Work required: Below are some records. Say how many of their lines include the string "were", giving only the number.

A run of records
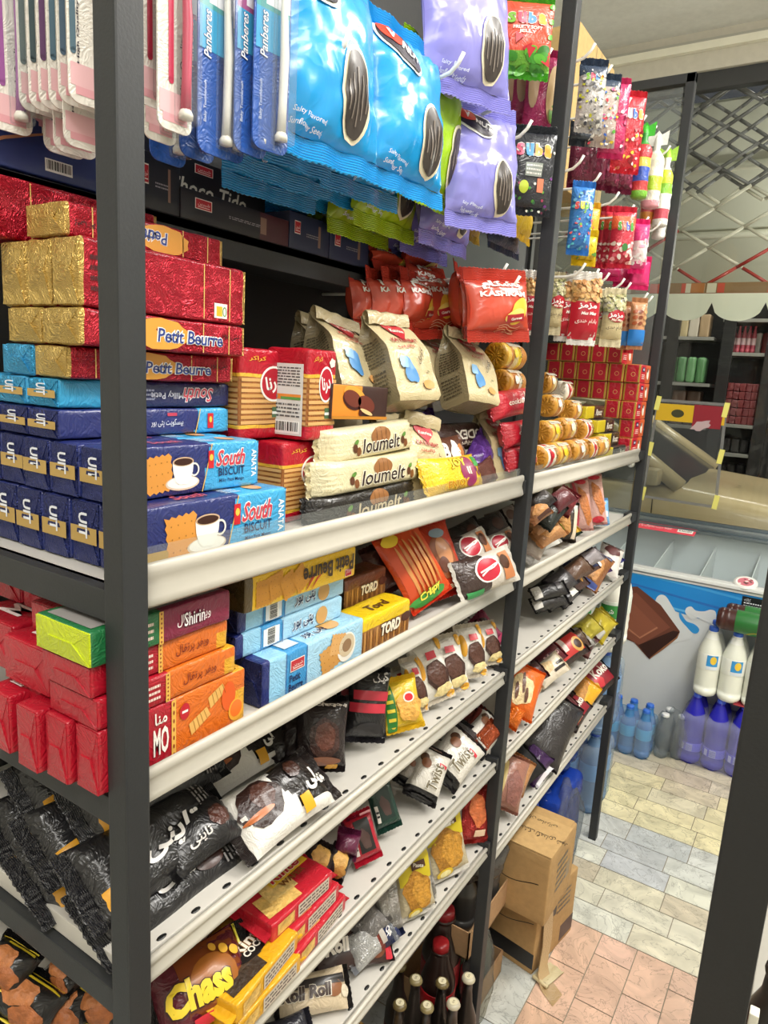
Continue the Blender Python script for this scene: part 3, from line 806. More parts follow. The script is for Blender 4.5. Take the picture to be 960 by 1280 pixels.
# lowest row: five navy packs on edge
stack_row(5, -.503, 1.3095, .208, .06, .042, lambda k: pk_south(.208, .06, .042, k, big=True),
  ['lowest navy and sky blue biscuit pack of the near stack, touching the shelf lip'] + ['navy foil ended pack in the bottom row of the near stack, %s from post' % q for q in ('second', 'third', 'fourth', 'fifth')], 'navy biscuit packs in the bottom row')
stack_row(5, -.530, 1.3705, .19, .050, .042, lambda k: pk_south(.19, .050, .042, k+5, big=True),
  ['navy and sky blue biscuit pack with a coffee cup, second up in the near stack'] + ['navy foil ended pack, second row up of the near stack, %s from post' % q for q in ('second', 'third', 'fourth', 'fifth')], 'navy biscuit packs in the second row')
stack_row(3, -.60, 1.4215, .215, .028, .048, lambda k: pk_south(.215, .028, .048, k+9, big=False, split=.28),
  ['flat navy biscuit pack with light blue end just above the coffee cup pack', 'navy foil end with a gold band, second from the post in the third row up', 'navy foil end with a gold band, third from the post in the third row up'], 'flat navy packs')
stack_row(3, -.602, 1.4505, .215, .027, .048, lambda k: pk_south(.215, .027, .048, k+13, big=False, nav= '3fa3d6', split=.6) if k else pk_south(.215, .027, .048, 13, True, False, '2f9bcc', '1f2756', -.12),
  ['navy biscuit pack with its lettering upside down, under the lower red pack', 'light blue foil end, second from the post in the fourth row up', 'light blue foil end, third from the post in the fourth row up'], 'flat light blue packs')
stack_row(2, -.588, 1.4785, .207, .029, .05, lambda k: pk_petit(.207, .029, .05, seed=k, ends='c9a95c' if k == 0 else '3fa3d6'),
  ['red biscuit pack lettered in blue and white, directly on the blue packs', 'light blue foil end beside the lower gold foil end at the left edge'], 'flat red packs')
stack_row(2, -.566, 1.5085, .203, .0325, .056, lambda k: pk_petit(.203, .0325, .056, seed=k+3),
  ['red lettered biscuit pack under the tall pack with a crumpled side', 'gold foil end behind the middle gold end at the left edge'], 'flat red packs')
stack_row(3, -.565, 1.542, .202, .0585, .040, lambda k: pk_petit(.202, .0585, .040, txt=False, seed=k+6, plain=k > 0),
  ['tall red biscuit pack on edge with a crumpled wrapper, near the top', 'tall gold foil end beside the crumpled red pack, middle of three', 'tall gold foil end at the left edge, farthest of three'], 'red packs standing on edge')
blk('biscuit_pack', 'red biscuit pack with gold foil end lying alone on top of the near stack', 'biscuits', pk_petit(.186, .029, .06, txt=True, flip=True, seed=31), -.588, .388, 1.602, .186, .029, .06)
blk('biscuit_pack', 'long red biscuit pack behind the topmost gold foil end, partly out of frame', 'biscuits', pk_petit(.21, .055, .05, txt=False, seed=33), -.668, .342, 1.602, .21, .055, .05)
# red cracker packs
CK = 'cracker packs on the main shelf'
blk('cracker_pack', 'upright red cracker pack at the back left, round logo facing the aisle', 'crackers', pk_cracker(.098, .108, .06, 1), -.59, .605, 1.412, .098, .108, .06, CK)
blk('cracker_pack', 'red cracker pack with the white barcode label, in front on the upper layer', 'crackers', pk_cracker(.062, .112, .066, 2, True), -.545, .672, 1.412, .062, .112, .066, CK, .06)
blk('cracker_pack', 'lower front red cracker pack standing behind the lip, beside the cream roll', 'crackers', pk_cracker(.1, .1005, .055, 3), -.555, .645, 1.3095, .1, .1005, .055, CK)
blk('cracker_pack', 'lower red cracker pack mostly hidden behind the blue biscuit packs', 'crackers', pk_cracker(.1, .1005, .055, 4), -.613, .61, 1.3095, .1, .1005, .055, CK)
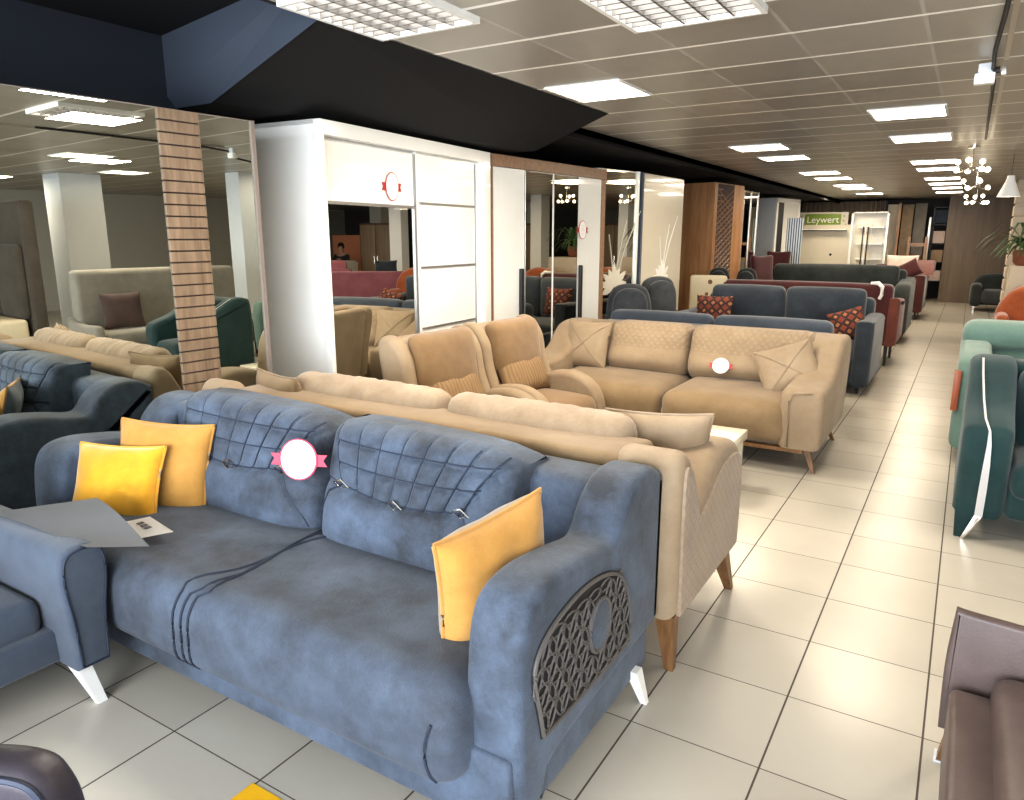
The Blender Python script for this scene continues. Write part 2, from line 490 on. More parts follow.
def pillow(name, label, loc, rot, size, mats, pipe=None, group=None, crease=0.0, ruffle=0.0, cat='pillow'):
    w, h, t = size
    o = link(name, pillow_bm(w, h, t, back=1 if len(mats) > 1 else 0, crease=crease, ruffle=ruffle), mats)
    o.location = loc; o.rotation_euler = [math.radians(a) for a in rot]; tag(o, label, cat, group)
    if pipe is not None:
        bm = BM(); pts = []
        n = 14
        def P(u, v): return (u*w/2*(1-.07*(1-v*v)), 0, v*h/2*(1-.07*(1-u*u)))
        sn = lambda k: math.sin(PI/2*(2*k/n-1))
        for k in range(n): pts.append(P(sn(k), -1))
        for k in range(n): pts.append(P(1, sn(k)))
        for k in range(n): pts.append(P(-sn(k), 1))
        for k in range(n): pts.append(P(-1, -sn(k)))
        tube(bm, pts, .007, 6, True)
        link('piping', bm, pipe, o, shift=False)
    return o

def segdist(P, poly):
    """distance of points P (n,2) to a polyline"""
    d = np.full(len(P), 9.0)
    for a, b in zip(poly, poly[1:]):
        a = np.array(a); b = np.array(b); ab = b-a
        t = np.clip(((P-a)@ab)/max(ab@ab, 1e-12), 0, 1)
        d = np.minimum(d, np.hypot(*(P-(a+t[:, None]*ab)).T))
    return d

def text_bm(s, size, depth=.004):
    cu = bpy.data.curves.new('lettering', 'FONT'); cu.body = s; cu.size = size; cu.extrude = depth
    cu.align_x = 'CENTER'; cu.align_y = 'CENTER'
    o = bpy.data.objects.new('lettering', cu); COL.objects.link(o)
    dg = bpy.context.evaluated_depsgraph_get()
    me = bpy.data.meshes.new_from_object(o.evaluated_get(dg))
    bm = BM(); bm.from_mesh(me)
    bpy.data.objects.remove(o); bpy.data.curves.remove(cu); bpy.data.meshes.remove(me)
    return bm

# ------------------------------------------------------------------ room shell
YB = 24.2; XR = 11.0; YN = -3.2; XL = -4.75
bm = BM(); box(bm, XL, XR, YN, YB, -.1, 0); struct('floor', bm, M['floor'])
bm = BM()
box(bm, -2.76, XR, YN, 5.95, CEIL, CEIL+.08); box(bm, -3.32, XR, 5.95, YB, CEIL, CEIL+.08)
struct('ceiling', bm, M['ceil'])
bm = BM(); box(bm, XL-.12, XL, YN, YB, -.1, 3.1); box(bm, XL, -4.46, YN, 3.1, 2.42, 3.1); struct('wall_left', bm, M['navywall'])
bm = BM(); box(bm, XL, XR, YB, YB+.12, -.1, 3.1); struct('wall_back', bm, M['darkwall'])
bm = BM(); box(bm, XR, XR+.12, YN, YB, -.1, 3.1); struct('wall_right', bm, M['wall'])
# dark raised ceiling over the near left bay
bm = BM(); box(bm, XL, -2.76, YN, 3.2, 2.93, 3.05); box(bm, -2.785, -2.755, YN, 2.75, CEIL-.001, 2.95)
struct('trim_1', bm, M['soffit'])
# sloping black soffit between the two bays, blue daylight coloured into its end towards the shop front
bm = BM()
P1, P2, P3, P4 = (-2.735, 2.70, CEIL-.004), (-4.10, 3.10, 2.515), (-3.70, 6.42, 2.515), (-2.735, 5.97, CEIL-.004)
poly3(bm, [P1, P2, P3, P4]); poly3(bm, [P2, (XL, 3.10, 2.515), (XL, 6.42, 2.515), P3])
poly3(bm, [P4, P3, (-3.70, 6.42, 2.95), (-2.735, 5.97, 2.95)])
struct('trim_2', bm, M['soffit'])
bm = BM(); poly3(bm, [(-2.70, 2.69, CEIL-.006), (-4.10, 3.09, 2.51), (XL, 3.10, 2.51), (XL, 3.10, 2.95), (-2.70, 2.69, 2.95)])
struct('trim_3', bm, M['daylit_cap'])
# lower black soffit above the far wardrobes
bm = BM(); box(bm, -3.34, -3.31, 5.95, YB, 2.62, CEIL+.05); box(bm, XL, -3.31, 6.2, YB, 2.66, 2.72)
struct('trim_4', bm, M['soffit'])
# shop front behind the viewpoint: mullions and glass
bm = BM(); box(bm, XL, XR, YN-.12, YN, 2.6, 3.1); box(bm, XL, XR, YN-.12, YN, -.1, .1)
for x in np.linspace(XL+.05, XR-.05, 7): box(bm, x-.04, x+.04, YN-.1, YN, .1, 2.6)
struct('wall_front', bm, M['white'])

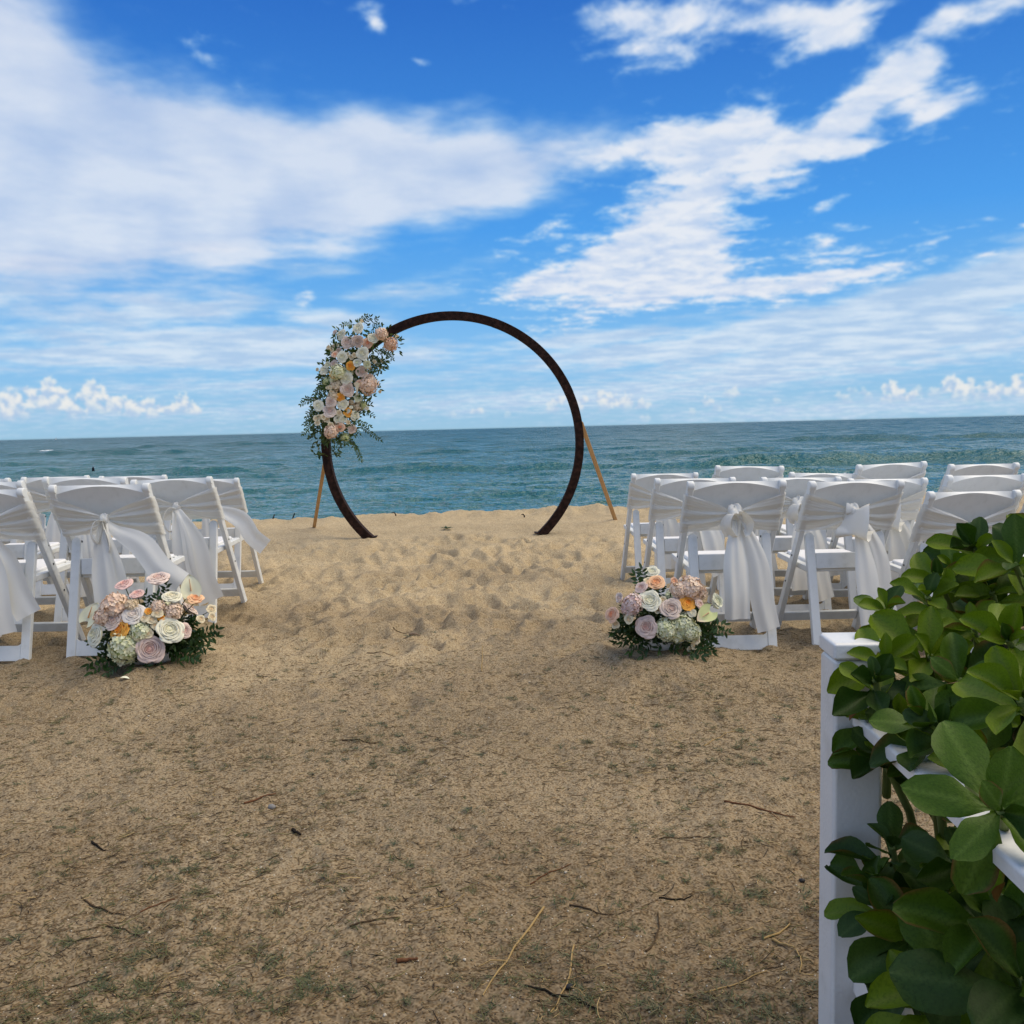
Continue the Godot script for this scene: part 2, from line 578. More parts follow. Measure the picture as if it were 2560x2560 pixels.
const ROSETTES := [
	[0.468, 0.718, -0.85, 1.08],
	[0.52, 0.763, -1.25, 0.85],
	[0.512, 0.512, -1.2, 0.9],
	[0.479, 0.443, -1.17, 1],
	[0.528, 0.575, -1.03, 0.8],
	[0.547, 0.497, -1.13, 1.1],
	[0.499, 0.452, -1, 1.3],
	[0.744, 0.889, -1.45, 0.95],
	[0.566, 0.813, -1.36, 0.8],
	[0.674, 0.844, -1.42, 0.8],
	[0.638, 0.825, -1.38, 0.8],
	[0.715, 0.889, -1.28, 0.95],
	[0.659, 0.798, -1.28, 0.9],
	[0.579, 0.769, -1.24, 1],
	[0.803, 0.897, -1.38, 1],
	[0.576, 0.76, -1.15, 0.9],
	[0.637, 0.812, -1.15, 0.9],
	[0.543, 0.635, -1.2, 0.9],
	[0.523, 0.716, -1.08, 1],
	[0.569, 0.78, -1, 1.2],
	[0.497, 0.448, -1.1, 1.1],
	[0.517, 0.549, -0.95, 1.3],
	[0.513, 0.524, -0.88, 1.4],
	[0.481, 0.4, -1.02, 1.1],
	[0.507, 0.685, -1.24, 0.8],
	[0.547, 0.692, -1.05, 1],
	[0.782, 0.832, -1.6, 0.9],
	[0.748, 0.826, -1.4, 0.9],
	[0.486, 0.748, -1.2, 0.7],
	[0.498, 0.644, -1.21, 0.75],
	[0.489, 0.477, -1.19, 0.75],
	[0.483, 0.366, -1.12, 0.9],
	[0.521, 0.695, -1.19, 0.8],
	[0.507, 0.725, -1.1, 0.9],
	[0.492, 0.7, -0.96, 1],
	[0.506, 0.693, -1.12, 0.8],
]
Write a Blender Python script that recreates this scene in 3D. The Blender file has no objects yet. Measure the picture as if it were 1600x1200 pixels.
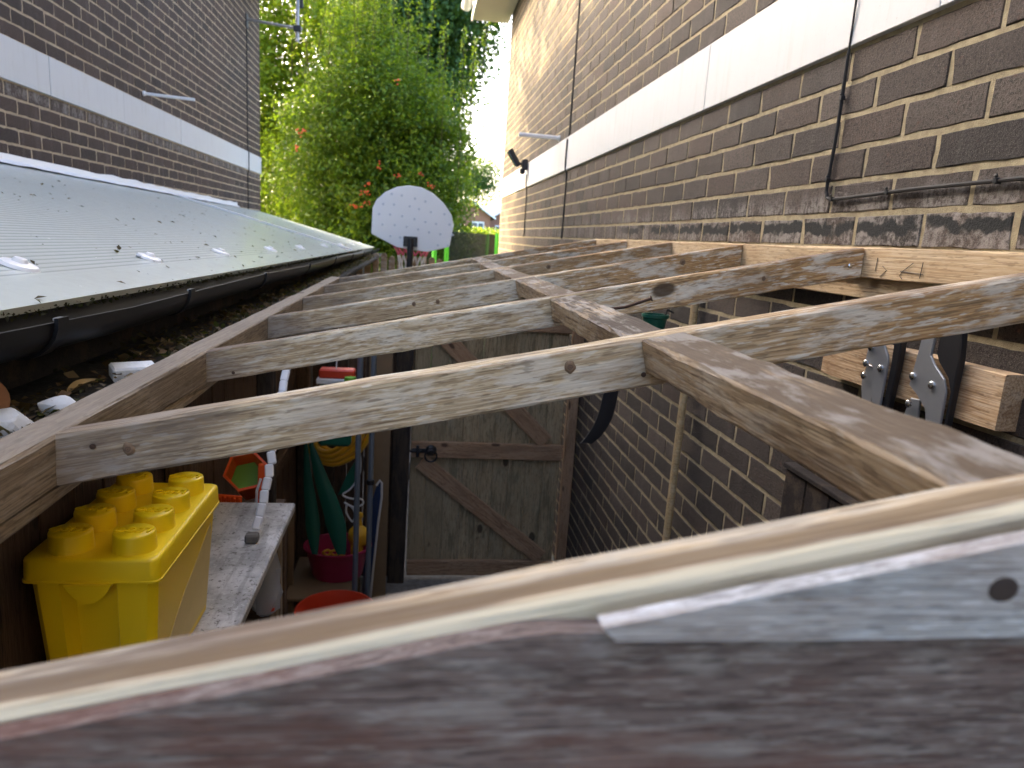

Task result: 2